Mondelēz’s research centre in Reading is also working on ways to help farmers improve cocoa yields in the face of more erratic weather caused by the climate crisis. The research includes creating a farm in Indonesia designed to “support a better robustness against climate change”.

Then there is a totally different kind of research as the whole snacking industry faces increasing regulatory efforts in the battle against obesity. In England, restrictions on the marketing of food and drink that is high in fat, salt and sugar (HFSS) have so far been quite weak. Such products can no longer be displayed in prominent places in stores – such as aisle ends or by tills – but restrictions on advertising and multi-buy deals have been delayed until next year.

Mondelēz is responding by developing products that fall outside the HFSS restrictions, such as its Fruitier & Nuttier trail mix and bars. It is also working on reduced sugar versions of Crunchie, Double Decker and Fudge, and has launched the relatively low calorie Delights, with 91 calories per serving.
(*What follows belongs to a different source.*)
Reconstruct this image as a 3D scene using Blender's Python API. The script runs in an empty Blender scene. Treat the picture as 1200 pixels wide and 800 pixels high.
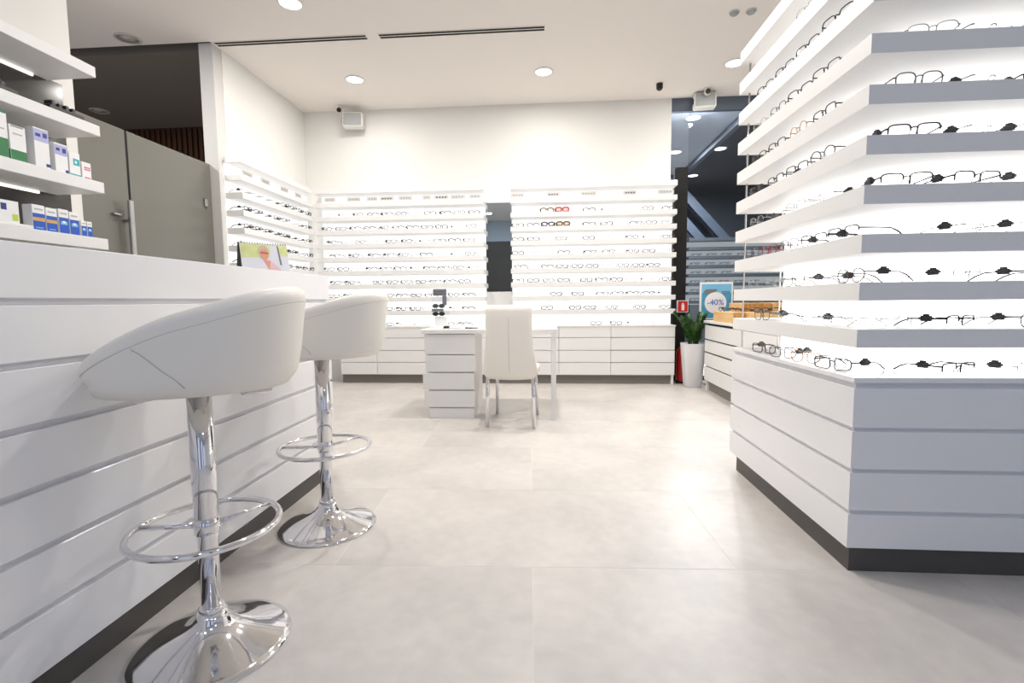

Those experiments come despite recently ditching a low-sugar version of the Dairy Milk bar less than five years after it launched because of lack of demand.

“One thing we have learned is that when people want chocolate or a treat they are looking for that moment to be the Cadbury they know,” says Stigant.

Executive summary

Age 56
Family “Husband and two children, aged 22 and 25, who are all sport mad, and a crazy golden labrador.”
Education Sheffield Polytechnic (food marketing sciences).
Pay “I recognise the privileged position I am in, and the access to Cadbury chocolate is a real perk.”
Last holiday Sri Lanka.
Best advice she’s been given “Treat others as you’d like to be treated.”
Biggest career mistake “Promoting a Jello easter egg mould … it was a wobbly career moment!”
Phrase she overuses “What’s the worst that can happen?”
How she relaxes “Laughing loudly with family and friends.”